Thursday, October 4, 2018

Characters in Remember When, 6. He's a crowd.

You might recall that I said there was a risk in talking about how the characters in Remember When came to be. Specifically, I said: This is one of those "okay, I might be begging trouble here" sort of posts, but hey let's take a whack at it. There is a delete button for posts if this goes wrong. Well, that goes double for the Main Character... kind of fitting, that, as he is a double character.

He is "The Roomie", a name defined by his introduction as Ed's roommate at the apartment. That's the only name you get for his base identity. You do get a physical description, and hear and see the first expressions of his voice and thinking.

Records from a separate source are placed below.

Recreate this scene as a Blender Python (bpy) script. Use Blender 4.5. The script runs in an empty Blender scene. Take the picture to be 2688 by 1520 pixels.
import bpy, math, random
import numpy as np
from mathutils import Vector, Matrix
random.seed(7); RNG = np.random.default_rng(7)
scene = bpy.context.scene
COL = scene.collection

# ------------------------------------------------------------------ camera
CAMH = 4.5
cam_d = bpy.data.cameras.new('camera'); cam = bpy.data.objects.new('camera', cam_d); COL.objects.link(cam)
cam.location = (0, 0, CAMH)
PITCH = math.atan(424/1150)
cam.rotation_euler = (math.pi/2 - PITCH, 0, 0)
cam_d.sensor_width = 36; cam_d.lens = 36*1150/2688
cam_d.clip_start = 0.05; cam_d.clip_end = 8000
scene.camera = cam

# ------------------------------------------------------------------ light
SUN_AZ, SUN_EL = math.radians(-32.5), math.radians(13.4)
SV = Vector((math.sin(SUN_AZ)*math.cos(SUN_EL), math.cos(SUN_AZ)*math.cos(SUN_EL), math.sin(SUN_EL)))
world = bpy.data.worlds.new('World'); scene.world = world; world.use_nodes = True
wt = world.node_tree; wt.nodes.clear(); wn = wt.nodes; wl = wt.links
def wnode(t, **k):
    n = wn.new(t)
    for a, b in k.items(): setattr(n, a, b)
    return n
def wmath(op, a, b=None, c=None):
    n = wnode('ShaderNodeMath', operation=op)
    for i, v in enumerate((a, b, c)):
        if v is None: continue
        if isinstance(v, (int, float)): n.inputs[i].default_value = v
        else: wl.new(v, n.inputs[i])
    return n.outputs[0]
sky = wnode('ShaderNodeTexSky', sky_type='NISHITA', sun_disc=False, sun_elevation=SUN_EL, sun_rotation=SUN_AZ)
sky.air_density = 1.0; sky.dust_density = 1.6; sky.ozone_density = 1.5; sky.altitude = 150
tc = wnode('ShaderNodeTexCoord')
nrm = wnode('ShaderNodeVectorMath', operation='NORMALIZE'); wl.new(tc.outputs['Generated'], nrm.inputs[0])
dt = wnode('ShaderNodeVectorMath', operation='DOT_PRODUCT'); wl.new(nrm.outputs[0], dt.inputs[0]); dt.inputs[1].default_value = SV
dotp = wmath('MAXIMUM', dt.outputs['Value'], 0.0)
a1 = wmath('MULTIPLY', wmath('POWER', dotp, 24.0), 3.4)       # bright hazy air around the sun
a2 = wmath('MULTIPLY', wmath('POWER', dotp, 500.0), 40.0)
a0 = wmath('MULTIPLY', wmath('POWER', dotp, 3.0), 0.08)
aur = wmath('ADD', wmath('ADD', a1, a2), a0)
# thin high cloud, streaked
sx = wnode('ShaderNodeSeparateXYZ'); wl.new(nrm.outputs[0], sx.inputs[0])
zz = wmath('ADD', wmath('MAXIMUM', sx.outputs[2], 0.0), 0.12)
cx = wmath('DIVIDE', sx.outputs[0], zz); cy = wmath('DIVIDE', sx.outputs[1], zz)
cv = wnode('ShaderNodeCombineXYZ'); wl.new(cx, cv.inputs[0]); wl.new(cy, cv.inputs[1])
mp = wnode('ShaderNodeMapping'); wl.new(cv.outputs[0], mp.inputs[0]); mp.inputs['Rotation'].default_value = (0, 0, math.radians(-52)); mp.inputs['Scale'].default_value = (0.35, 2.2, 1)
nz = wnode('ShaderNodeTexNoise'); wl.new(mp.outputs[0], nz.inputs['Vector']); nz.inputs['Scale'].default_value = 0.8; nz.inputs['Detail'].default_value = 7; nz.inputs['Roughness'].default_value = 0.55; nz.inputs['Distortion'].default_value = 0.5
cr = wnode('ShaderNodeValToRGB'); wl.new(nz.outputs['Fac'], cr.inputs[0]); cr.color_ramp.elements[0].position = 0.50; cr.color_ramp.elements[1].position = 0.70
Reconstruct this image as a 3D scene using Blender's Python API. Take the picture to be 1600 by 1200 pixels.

In that same scene, readers also get their first reference to one of his other identities, under the name of "David Cox", and a whole lot of cryptic reference to his doing something quite different from a normal life as a job. It's made clear that David is an artifice, a cover identity, but one so complete as to be functionally an alternate personality for the Main Character. Oh, and also... one that has gone a bit wrong in the compartmentalization department. That sort of thing can happen to anyone whose career life and home life are governed by different rules of success and conduct; My Editor actually fed back to me a story of a Trial Lawyer she knows who made the decision to stop doing that and move into a non-representational specialty of law, because the way they had to think and act to be a successful Trial Lawyer was incompatible with having real relationships with people like their spouse in their home life. They recognized the "bleed-back" of their work attitudes into their private life, and that wasn't a way they wanted to be. Well, that was the same process by which the manipulative, cold-hearted, and very selfish David Cox had changed The Roomie over the years. In fairness, The Roomie did "create" David, with the approval and assistance of the organization he worked for, as an identity he was comfortable in. That should have been a warning that such a base nature was there in The Roomie to some degree before that, and that it would only be reinforced by his living and working as David. Professionally, no one noticed such damage had occurred until recently. The Roomie was very good at his job as David, or any other cover he was using. Apparently someone inside The Project (his employers) had recently observed how much of a risk this was becoming, because The Roomie had been taken out of the operational rotation for nearly half a year "to go find normal."

He's been busy the last six years. It is implied or outright said in Remember When that he'd been through some years of training in the military and in The Project, he'd been deployed several times, and then had been given assignments that he had to conduct with very little direct support. His most valued skill, other than being capable of believing any lie he was telling or living, was that of observation. He saw details other people didn't see, could communicate those details to others, and was trained as an Operational Analyst who could turn a mix of observations and other information gained while out on a job into real-time actionable intelligence on the fly. "Look at a boot print in the mud and tell us what unit flash is on that man's uniform shoulder." would be Sherlock Holmes-level fantasy, but what he could and did do wasn't far behind that in the amazing category.

His career so far has been a very well planned place, at least pre-mission, for years now. But in Remember When, he's dragged back from finding normal into an operation that someone up the chain has decided has to be done, and it's a throw-together. The whole damn thing seems to have been planned in less than a week, and he got to be David Cox and dropped into it with no work-up time at all. This alone would be a challenge., but in this case there was more to deal with.

The Roomie, as part of being home, had gone back to doing a lot of the things he used to like to do. Some of those were pretty reasonable, like doing things with his hobbies and interests, and making plans with his now-fiancée for the future. Some of them were not, like spending too much time wanting to do more of the things with Rock & Roll that he'd come to enjoy while building the David Cox identity, and then there was all the cheating on his fiancée... recreational fornication taken to an extreme. He might not even have realized how poor a job of coping he was doing, until he met Sherri.

I'm not going to explain it further here other than this; the telling is in the novella, and referred to in the Character study here about Sherri. The very first time The Roomie met Sherri, they both realized that they were people who always had a false front up, to everyone, and yet that they both had instinctively dropped any pretenses within seconds of starting to converse. They fascinated each other, even if they were consciously unaware of why. Neither of them had ever had a love-at-first-sight, so they didn't even think to apply that label to it. Everyone who watched it happen to them did.

The rest of the tale is one of reality overtaking hope, for them both. Sherri probably dealt with it, given time. The Roomie didn't, and it would be a long time and a lot of damage all around him until he came to understand. But that, my friends and readers, is a tale for future tellings.

Did he "live" for you, as The Roomie, as David Cox? I'll happily discuss some of the finer points in the comments.